WHAT TO DO —
Your task is to tally the lines of the listing containing the word "layers" and report the figure alone.

----

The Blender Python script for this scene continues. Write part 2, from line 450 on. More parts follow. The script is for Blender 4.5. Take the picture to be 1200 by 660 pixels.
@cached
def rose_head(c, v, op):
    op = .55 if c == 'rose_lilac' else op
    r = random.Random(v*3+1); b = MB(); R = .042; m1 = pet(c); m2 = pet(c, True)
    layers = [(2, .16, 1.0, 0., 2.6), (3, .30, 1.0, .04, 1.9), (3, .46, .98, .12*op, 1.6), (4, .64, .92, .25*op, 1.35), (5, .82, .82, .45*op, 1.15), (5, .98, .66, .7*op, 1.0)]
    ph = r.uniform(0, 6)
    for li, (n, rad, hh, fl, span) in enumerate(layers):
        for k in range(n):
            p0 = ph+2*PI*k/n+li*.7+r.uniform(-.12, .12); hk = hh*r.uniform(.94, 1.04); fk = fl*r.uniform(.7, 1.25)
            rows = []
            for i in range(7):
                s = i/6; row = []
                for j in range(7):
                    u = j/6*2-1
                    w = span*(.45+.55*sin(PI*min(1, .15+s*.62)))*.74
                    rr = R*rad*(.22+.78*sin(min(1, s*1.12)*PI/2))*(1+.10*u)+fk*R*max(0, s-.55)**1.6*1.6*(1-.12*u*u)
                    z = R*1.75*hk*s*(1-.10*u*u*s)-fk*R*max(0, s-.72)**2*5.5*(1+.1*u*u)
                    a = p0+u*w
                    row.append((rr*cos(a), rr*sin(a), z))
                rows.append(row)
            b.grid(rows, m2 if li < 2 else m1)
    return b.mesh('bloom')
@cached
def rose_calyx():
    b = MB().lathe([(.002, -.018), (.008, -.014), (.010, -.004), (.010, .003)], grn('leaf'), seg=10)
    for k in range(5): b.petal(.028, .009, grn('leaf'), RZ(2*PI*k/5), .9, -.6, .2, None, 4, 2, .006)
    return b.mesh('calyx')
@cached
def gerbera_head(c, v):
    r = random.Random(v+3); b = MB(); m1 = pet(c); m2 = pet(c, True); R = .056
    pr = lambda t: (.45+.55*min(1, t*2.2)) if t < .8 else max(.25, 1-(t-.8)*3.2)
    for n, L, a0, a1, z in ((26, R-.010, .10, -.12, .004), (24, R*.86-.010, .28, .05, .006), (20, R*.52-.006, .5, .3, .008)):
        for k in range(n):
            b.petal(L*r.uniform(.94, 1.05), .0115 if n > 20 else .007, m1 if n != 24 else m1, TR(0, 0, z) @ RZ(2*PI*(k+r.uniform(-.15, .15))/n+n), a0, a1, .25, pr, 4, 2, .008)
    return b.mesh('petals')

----

THE SOLUTION —
2